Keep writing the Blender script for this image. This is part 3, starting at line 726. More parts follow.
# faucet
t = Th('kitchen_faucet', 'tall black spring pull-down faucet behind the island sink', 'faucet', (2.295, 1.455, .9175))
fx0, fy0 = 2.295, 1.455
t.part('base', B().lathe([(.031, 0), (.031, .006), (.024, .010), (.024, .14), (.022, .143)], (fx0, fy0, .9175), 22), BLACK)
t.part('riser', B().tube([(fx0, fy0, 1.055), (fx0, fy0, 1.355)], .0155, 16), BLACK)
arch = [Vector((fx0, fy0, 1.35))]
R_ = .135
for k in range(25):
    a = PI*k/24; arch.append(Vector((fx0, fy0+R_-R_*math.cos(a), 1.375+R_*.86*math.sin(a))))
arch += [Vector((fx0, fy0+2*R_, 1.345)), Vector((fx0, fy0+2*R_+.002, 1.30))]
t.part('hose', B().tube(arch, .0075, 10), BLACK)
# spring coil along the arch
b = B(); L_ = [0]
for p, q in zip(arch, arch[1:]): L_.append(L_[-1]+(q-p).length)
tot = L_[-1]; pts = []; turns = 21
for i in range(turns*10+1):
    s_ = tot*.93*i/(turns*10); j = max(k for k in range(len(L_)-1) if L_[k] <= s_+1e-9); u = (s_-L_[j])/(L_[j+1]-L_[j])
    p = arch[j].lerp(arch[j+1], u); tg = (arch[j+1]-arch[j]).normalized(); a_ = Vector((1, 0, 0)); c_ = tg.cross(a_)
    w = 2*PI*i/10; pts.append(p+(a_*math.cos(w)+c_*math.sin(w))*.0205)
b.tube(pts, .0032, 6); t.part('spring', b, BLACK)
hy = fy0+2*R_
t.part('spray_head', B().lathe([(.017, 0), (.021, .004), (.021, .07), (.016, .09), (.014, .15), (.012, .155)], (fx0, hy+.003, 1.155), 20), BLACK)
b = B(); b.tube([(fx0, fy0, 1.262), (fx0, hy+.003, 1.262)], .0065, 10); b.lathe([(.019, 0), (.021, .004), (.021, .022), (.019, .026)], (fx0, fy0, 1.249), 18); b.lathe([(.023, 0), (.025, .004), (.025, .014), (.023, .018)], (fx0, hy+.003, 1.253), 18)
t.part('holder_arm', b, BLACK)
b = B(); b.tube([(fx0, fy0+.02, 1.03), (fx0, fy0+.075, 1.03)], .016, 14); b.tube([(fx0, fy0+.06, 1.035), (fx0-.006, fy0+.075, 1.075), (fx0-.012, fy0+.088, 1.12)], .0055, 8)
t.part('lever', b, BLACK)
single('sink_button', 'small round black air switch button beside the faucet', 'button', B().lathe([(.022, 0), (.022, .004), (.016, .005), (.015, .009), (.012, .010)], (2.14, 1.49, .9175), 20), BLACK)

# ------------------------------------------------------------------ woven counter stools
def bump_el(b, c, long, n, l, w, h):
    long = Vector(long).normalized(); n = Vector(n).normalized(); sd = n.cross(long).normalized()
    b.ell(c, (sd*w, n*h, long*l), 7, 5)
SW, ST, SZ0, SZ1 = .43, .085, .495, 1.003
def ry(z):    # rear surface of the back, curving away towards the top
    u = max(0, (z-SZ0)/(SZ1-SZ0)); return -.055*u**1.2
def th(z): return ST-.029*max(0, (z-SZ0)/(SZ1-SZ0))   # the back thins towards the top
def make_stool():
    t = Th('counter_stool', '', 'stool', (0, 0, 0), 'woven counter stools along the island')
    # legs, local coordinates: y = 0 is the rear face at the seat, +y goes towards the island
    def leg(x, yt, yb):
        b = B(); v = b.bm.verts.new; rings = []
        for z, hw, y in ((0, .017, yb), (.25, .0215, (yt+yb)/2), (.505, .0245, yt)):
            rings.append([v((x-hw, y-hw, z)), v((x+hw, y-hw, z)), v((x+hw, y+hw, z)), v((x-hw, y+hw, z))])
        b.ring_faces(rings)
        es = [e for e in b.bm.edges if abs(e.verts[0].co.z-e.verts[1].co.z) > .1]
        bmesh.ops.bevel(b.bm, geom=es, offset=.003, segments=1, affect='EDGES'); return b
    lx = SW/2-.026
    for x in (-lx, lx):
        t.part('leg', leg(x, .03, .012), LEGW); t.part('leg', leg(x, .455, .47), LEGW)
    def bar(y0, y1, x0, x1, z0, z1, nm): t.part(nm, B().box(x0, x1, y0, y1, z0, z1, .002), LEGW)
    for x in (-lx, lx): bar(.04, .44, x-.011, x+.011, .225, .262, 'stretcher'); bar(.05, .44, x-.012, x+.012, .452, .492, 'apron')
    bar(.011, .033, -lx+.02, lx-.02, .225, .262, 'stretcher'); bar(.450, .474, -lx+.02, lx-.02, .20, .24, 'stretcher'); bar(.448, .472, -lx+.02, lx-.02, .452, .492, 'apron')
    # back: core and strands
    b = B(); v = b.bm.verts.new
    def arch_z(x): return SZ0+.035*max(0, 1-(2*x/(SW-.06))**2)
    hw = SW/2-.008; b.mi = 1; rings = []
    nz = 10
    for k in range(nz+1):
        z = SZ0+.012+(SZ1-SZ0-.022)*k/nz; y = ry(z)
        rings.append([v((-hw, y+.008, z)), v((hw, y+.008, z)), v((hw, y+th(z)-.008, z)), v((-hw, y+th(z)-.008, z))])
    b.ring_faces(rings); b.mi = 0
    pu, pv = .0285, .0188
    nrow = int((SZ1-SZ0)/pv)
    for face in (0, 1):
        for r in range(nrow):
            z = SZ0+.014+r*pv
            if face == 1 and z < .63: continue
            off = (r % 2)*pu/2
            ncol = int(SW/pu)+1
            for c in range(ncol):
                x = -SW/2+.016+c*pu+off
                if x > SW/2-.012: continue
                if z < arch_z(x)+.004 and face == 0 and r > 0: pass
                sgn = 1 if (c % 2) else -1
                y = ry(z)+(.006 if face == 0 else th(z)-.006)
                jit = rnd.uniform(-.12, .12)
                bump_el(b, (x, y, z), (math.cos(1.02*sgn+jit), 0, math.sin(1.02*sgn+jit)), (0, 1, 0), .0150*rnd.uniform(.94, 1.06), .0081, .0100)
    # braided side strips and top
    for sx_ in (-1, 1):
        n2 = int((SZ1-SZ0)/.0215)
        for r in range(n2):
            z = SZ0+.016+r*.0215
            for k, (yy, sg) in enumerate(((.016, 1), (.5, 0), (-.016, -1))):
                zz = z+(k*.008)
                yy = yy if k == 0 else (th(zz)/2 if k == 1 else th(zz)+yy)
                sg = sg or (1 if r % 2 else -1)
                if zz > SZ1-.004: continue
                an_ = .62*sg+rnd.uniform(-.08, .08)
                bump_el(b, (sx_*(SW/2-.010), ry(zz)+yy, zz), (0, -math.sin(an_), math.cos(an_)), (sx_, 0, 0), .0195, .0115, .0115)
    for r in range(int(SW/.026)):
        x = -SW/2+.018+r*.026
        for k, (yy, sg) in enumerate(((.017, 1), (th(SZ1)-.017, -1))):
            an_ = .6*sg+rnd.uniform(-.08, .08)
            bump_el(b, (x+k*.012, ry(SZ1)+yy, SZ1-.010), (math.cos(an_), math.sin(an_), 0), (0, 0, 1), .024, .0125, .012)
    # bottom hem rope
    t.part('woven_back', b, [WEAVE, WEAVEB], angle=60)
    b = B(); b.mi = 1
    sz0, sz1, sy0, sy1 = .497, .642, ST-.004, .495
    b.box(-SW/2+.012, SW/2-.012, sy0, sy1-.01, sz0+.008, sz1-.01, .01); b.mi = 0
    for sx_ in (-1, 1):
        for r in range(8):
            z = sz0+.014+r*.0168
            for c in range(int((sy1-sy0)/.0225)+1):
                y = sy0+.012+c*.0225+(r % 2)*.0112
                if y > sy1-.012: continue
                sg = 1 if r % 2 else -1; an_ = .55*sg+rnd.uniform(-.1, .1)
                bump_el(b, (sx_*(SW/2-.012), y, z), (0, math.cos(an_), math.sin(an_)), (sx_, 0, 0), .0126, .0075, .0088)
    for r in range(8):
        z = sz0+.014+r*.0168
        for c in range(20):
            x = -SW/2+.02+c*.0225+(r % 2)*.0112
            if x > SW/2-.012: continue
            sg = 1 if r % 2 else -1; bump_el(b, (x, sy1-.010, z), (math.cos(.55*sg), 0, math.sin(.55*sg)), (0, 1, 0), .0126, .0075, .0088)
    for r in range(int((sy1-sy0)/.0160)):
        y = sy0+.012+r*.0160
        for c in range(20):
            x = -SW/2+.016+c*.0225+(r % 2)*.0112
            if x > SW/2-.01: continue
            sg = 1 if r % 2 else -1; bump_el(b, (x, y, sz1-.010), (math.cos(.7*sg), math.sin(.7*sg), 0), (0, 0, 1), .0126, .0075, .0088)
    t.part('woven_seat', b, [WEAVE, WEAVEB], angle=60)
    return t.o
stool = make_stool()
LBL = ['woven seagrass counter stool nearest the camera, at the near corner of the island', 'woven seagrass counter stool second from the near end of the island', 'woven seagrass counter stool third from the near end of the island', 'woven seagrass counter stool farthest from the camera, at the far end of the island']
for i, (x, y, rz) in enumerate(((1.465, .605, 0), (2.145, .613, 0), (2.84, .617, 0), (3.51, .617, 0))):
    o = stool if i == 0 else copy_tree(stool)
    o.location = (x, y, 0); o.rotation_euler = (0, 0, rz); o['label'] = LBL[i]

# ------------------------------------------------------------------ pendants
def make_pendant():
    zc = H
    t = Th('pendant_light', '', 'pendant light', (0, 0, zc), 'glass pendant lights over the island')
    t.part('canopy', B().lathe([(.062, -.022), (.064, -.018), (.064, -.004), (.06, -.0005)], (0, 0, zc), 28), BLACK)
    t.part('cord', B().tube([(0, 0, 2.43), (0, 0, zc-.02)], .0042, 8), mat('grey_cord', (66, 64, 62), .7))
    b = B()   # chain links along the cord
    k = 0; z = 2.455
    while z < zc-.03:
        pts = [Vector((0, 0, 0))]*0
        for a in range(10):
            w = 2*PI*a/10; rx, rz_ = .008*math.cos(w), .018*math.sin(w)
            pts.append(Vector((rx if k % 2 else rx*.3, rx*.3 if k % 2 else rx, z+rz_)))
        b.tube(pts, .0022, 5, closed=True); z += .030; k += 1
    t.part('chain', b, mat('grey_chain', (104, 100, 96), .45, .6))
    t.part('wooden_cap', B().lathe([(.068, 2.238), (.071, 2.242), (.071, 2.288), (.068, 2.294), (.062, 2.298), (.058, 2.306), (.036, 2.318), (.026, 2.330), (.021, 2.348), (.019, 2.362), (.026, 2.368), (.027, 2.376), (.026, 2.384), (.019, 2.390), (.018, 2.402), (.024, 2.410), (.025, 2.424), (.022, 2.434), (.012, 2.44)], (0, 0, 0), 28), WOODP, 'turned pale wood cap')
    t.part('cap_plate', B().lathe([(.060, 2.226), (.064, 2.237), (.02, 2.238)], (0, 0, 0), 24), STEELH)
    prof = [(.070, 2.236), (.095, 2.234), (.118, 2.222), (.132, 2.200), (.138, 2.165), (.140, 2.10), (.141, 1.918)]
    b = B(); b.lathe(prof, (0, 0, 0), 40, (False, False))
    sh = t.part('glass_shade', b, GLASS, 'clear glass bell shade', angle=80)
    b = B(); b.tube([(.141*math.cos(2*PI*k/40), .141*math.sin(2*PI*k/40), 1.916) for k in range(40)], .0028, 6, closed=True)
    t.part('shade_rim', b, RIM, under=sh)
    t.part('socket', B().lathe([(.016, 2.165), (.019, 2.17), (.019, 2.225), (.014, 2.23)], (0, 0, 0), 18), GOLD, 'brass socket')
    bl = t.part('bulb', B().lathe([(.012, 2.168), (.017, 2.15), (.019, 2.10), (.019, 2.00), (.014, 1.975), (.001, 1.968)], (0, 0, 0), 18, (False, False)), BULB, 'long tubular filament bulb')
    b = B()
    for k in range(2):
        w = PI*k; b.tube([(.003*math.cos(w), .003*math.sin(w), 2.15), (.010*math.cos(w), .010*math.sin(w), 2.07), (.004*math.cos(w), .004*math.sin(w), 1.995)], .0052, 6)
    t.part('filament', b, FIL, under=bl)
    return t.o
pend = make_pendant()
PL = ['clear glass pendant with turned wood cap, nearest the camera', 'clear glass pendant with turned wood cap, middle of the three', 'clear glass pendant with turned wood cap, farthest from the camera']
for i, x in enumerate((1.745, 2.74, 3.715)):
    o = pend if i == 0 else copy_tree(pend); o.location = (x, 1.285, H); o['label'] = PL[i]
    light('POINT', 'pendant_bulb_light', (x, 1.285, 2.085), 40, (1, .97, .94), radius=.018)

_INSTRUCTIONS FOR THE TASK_
Return a word-for-word copy of the lines from the beginning of the listing to the line holding "single('sink_button', 'small round", both kept.

_EXERCISE ANSWER_
Keep writing the Blender script for this image. This is part 3, starting at line 726. More parts follow.
# faucet
t = Th('kitchen_faucet', 'tall black spring pull-down faucet behind the island sink', 'faucet', (2.295, 1.455, .9175))
fx0, fy0 = 2.295, 1.455
t.part('base', B().lathe([(.031, 0), (.031, .006), (.024, .010), (.024, .14), (.022, .143)], (fx0, fy0, .9175), 22), BLACK)
t.part('riser', B().tube([(fx0, fy0, 1.055), (fx0, fy0, 1.355)], .0155, 16), BLACK)
arch = [Vector((fx0, fy0, 1.35))]
R_ = .135
for k in range(25):
    a = PI*k/24; arch.append(Vector((fx0, fy0+R_-R_*math.cos(a), 1.375+R_*.86*math.sin(a))))
arch += [Vector((fx0, fy0+2*R_, 1.345)), Vector((fx0, fy0+2*R_+.002, 1.30))]
t.part('hose', B().tube(arch, .0075, 10), BLACK)
# spring coil along the arch
b = B(); L_ = [0]
for p, q in zip(arch, arch[1:]): L_.append(L_[-1]+(q-p).length)
tot = L_[-1]; pts = []; turns = 21
for i in range(turns*10+1):
    s_ = tot*.93*i/(turns*10); j = max(k for k in range(len(L_)-1) if L_[k] <= s_+1e-9); u = (s_-L_[j])/(L_[j+1]-L_[j])
    p = arch[j].lerp(arch[j+1], u); tg = (arch[j+1]-arch[j]).normalized(); a_ = Vector((1, 0, 0)); c_ = tg.cross(a_)
    w = 2*PI*i/10; pts.append(p+(a_*math.cos(w)+c_*math.sin(w))*.0205)
b.tube(pts, .0032, 6); t.part('spring', b, BLACK)
hy = fy0+2*R_
t.part('spray_head', B().lathe([(.017, 0), (.021, .004), (.021, .07), (.016, .09), (.014, .15), (.012, .155)], (fx0, hy+.003, 1.155), 20), BLACK)
b = B(); b.tube([(fx0, fy0, 1.262), (fx0, hy+.003, 1.262)], .0065, 10); b.lathe([(.019, 0), (.021, .004), (.021, .022), (.019, .026)], (fx0, fy0, 1.249), 18); b.lathe([(.023, 0), (.025, .004), (.025, .014), (.023, .018)], (fx0, hy+.003, 1.253), 18)
t.part('holder_arm', b, BLACK)
b = B(); b.tube([(fx0, fy0+.02, 1.03), (fx0, fy0+.075, 1.03)], .016, 14); b.tube([(fx0, fy0+.06, 1.035), (fx0-.006, fy0+.075, 1.075), (fx0-.012, fy0+.088, 1.12)], .0055, 8)
t.part('lever', b, BLACK)
single('sink_button', 'small round black air switch button beside the faucet', 'button', B().lathe([(.022, 0), (.022, .004), (.016, .005), (.015, .009), (.012, .010)], (2.14, 1.49, .9175), 20), BLACK)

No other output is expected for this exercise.